鈴木雅明 指揮

バッハ・コレギウム・ジャパン

臼木あい(ソプラノ) マリアンネ・ベアーテ・キーラント(アルト)

アンドレアス・ヴェラー(テノール) ドミニク・ヴェルナー(バス)

曲目

モーツァルト/《聖証者の荘厳な晩課》K.339

モーツァルト/《レクイエム》K.626

2006年12月9日 西宮、兵庫県立芸術文化センター大ホール

 鈴木雅明とBCJは、彼らが演奏拠点にしているチャペルが妻の母校、神戸松蔭女子学院大学にあるので、何となく思い入れがある。もっとも、バッハのカンタータ全集のディスクは発売当初からずっと追いかけているが、実際に神戸松蔭で生演奏を聴いたのは一度だけだ(すみませんねえ)。今回はBCJ初のモーツァルトという事で、なおかつ私の大好きな《レクイエム》。

 前半プログラムの《ヴェスペレ》はあまりよく知らない曲で、途中少しうとうとしてしまったが、5曲目の《ラウダーテ・ドミヌム》が、いかにもモーツァルトらしい、オペラのアリアを思わせるソプラノ独唱曲になっているのと、最後の《マニフィカト》が変化に富む展開で引き込まれる感じ。ただ、《レクイエム》と較べると、あまり陰のない明るい曲という印象を受ける。本公演では典礼に則って、グレゴリオ聖歌のアンティフォナ部分を挿入するという事で、各曲の冒頭にバスのドミニク・ヴェルナーと男性合唱によるユニゾンのメロディが歌われた。これが又、グレゴリオ聖歌特有の音階によるもので、モーツァルトをはじめとするドイツ系の音楽とは全然雰囲気が違うので、きいていて何だか不思議な感じ。
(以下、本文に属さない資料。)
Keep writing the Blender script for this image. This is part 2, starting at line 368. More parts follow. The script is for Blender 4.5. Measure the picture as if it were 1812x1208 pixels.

 後半は期待の《レクイエム》。思えば、この曲を生演奏で聴くのは初めてだ。この曲の冒頭にもグレゴリオ聖歌が演奏されて、少し面食らう。本編に入ると、あの、魅力的なイントロからしてすっかり引き込まれてしまった。曲も前半よりグレードアップしたが、演奏もヴィオラやバセットホルンが加わってグレードアップしたみたい。特に、モーツァルト絶筆の曲となった《ラクリモサ(涙の日)》は、最弱音で始められ、弦の編成が少ないせいもあってか、導入部など本当にすすり泣きのように聴こえた。この曲も含め、全体に優しく、柔らかい感じの演奏だが、強弱が周到に設計されていて、鈴木雅明も時折全身を大きく揺さぶり、熱いパッションを露に。ソプラノの臼木あいは、他の外国人歌手三人と較べるとどうしても線が細く感じられるが、美しい声で健闘。合唱も好演。BCJはやっぱり、レヴェルの高い団体だと思う。

 演奏が終わった途端、一瞬の静寂の中、背後の客席のどこかからホワ〜という感嘆の溜め息が聴こえてきた。分かるよ、その気持ち。僕もめちゃくちゃ感動したよ。何度も泣きそうになったよ。うん。盛大な拍手が送られるも、ブラヴォーの声は一切飛ばないが、宗教音楽の場合の通例なのだろうか。アンコールは、時々《レクイエム》のCDでも最後に収録されている《アヴェ・ヴェルム・コルプス》K.618。短いけど、透明感のある美しい曲。こちらは、拍手の起こる前に素晴らしい静寂の間があった。BCJはモーツァルトでも素晴らしかった。是非レコーディングして欲しい。

 感動に胸を打ち震わせながらロビーに出ると、ホール前広場の木々が白とブルーのライトで飾られていて、全面ガラス張りのロビーが最高にロマンティックな景観に。偶然にしても素晴らしい演出。よく見ると、ひときわ背の高い大木(もみの木)にカラフルなライトが施されていて、すごくきれい。音楽とともに、素敵な一夜になった。

まちこまきの“ひとくちコメント”

 レクイエム。名曲。宇多田ヒカルも好きだとか。そうだろうそうだろう。最近モーツァルト関連の特番を立て続けに二番組見て、モーツァルトの生涯をおさらいしたばかり。モーツァルトみたいな人がこの世に誕生して、この曲の作曲中に天に召されたということを考えながら演奏を聴いていると、なんだか不思議で神秘的で、今この会場で演奏を聴いていること自体、すごく奇跡のような出来事だと思った。

 演奏会直前、神戸で開催されている「オルセー美術館展」で、小さな子供の葬儀の絵を見た。その絵とモーツァルトのレクイエムが重なる。悲しいけど、とても清らかで、いつまでも聴いていたいような音楽だ。